Sein Palästina Buch ist für mich bisher das beste, das ich zum Thema „Israel und der Rest der Welt“ gelesen habe. Endlich habe ich ansatzweise die Hintergründe verstanden, warum in dieser Region bis heute kein Frieden einkehrt. Altmann hat einen lockeren, aber nicht flapsigen Schreibstil, der immer wieder mit schönen Bildern oder poetischen Vergleichen überrascht. Er ist ein Freund Israels, doch als wahrer Freund hält er seine Kritik nicht zurück. Über mehrere Monate hat er die Region bereist und sich mit vielen Menschen jeglicher religiöser und politischer Couleur unterhalten. Aber nicht nur das. Er begibt sich auch in Lebensgefahr, als er an einer Demonstration der Palästinenser gegen die israelische Siedlungspolitik teilnimmt und mitleidet.
Das Buch erschien 2013. Damals prognostizierten israelische Gesprächspartner, dass Israel sich selbst von innen heraus zerstören wird. Ultrareligiöse konservative Gruppen gewinnen in dem Land zunehmend an Einfluss und verdrängen liberal denkende und friedliebende Israelis, die immer häufiger das Land verlassen. Daran hat sich 2021 nichts geändert, im Gegenteil. Frieden? Nicht in Sicht.

Zweites Buch: Seine 1863918 Schritte auf dem Weg von Paris nach Berlin bringen Altmann an seine körperlichen und psychischen Grenzen.

Keine geruhsamen Stunden mehr, am Schreibtisch sitzen, schreiben, nachdenken, anschließend in der Badewanne ein Zigarillo genießen. Sein Körper schreit auf dem Weg vor Anstrengung, Hunger und Durst. Alles muss er sich erbetteln, erlebt täglich Erniedrigungen, schaut ist das „gute Herz“ vieler Menschen, die in den Vorgärten ihrer Häuser oder in Bars sitzen und wie Scheintote darauf warten, dass etwas passiert. Doch Altmann erlebt auch immer wieder positive Überraschungen. Es gibt Menschen, die an der Geschichte Altmanns interessiert sind, die, obwohl sie selbst kaum genug zum Leben haben, ihm etwas schenken und sei es nur ihre eigene Geschichte, die fast immer traurig ist.

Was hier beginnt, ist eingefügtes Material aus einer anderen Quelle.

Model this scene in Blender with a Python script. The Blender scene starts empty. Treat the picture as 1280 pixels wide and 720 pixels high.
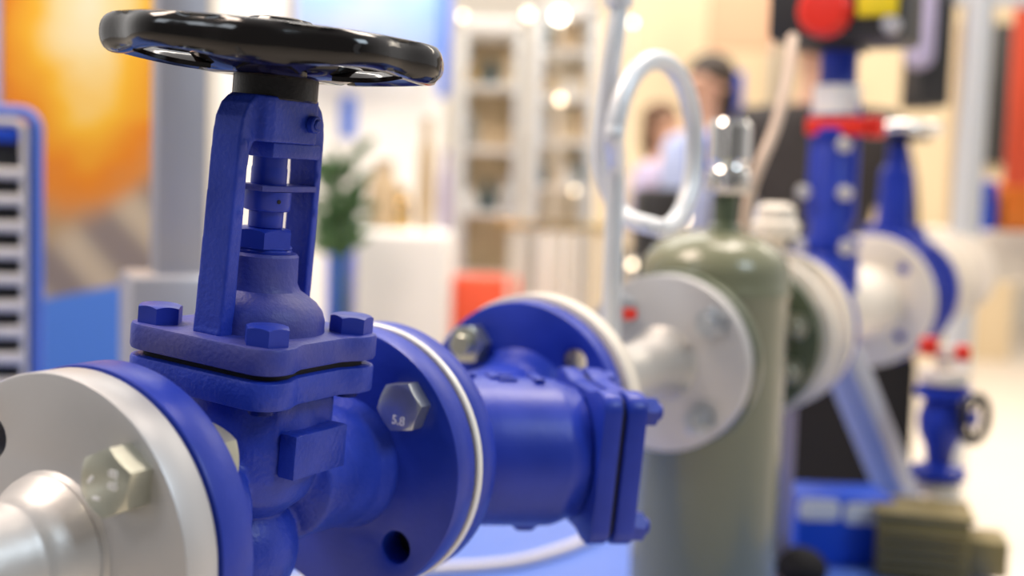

Gibt es Unterschiede zwischen Franzosen, Belgiern und Deutschen, wie sie einen bettelnden obdachlosen Mann behandeln? Unterschiede zwischen Frauen und Männern, zwischen jungen und alten Menschen? Ja. Glaubt man dem Autor, wenn er schreibt, dass das Leben eines obdachlosen Menschen in zivilisierten Ländern nicht nur oft ein Überlebenskampf ist, sondern fast noch schlimmer, auch ein Kampf mit seinen eigenen Gedanken und Gefühlen. Ja. Dieser Kampf raubt so viel Kraft, dass der Wille zur Verbesserung auf der Strecke bleibt und Alkohol der einzige Weg ist, tägliche Niederlagen zu ertragen. Altmann hatte auf seinem Marsch die Perspektive, dass er wieder in sein altes komfortables Leben zurückkehrt und konnte so standhaft dem Alkohol entsagen. Was wäre er für ein Mensch, gäbe es diese Rückversicherung nicht? Altmann ist sich nicht sicher.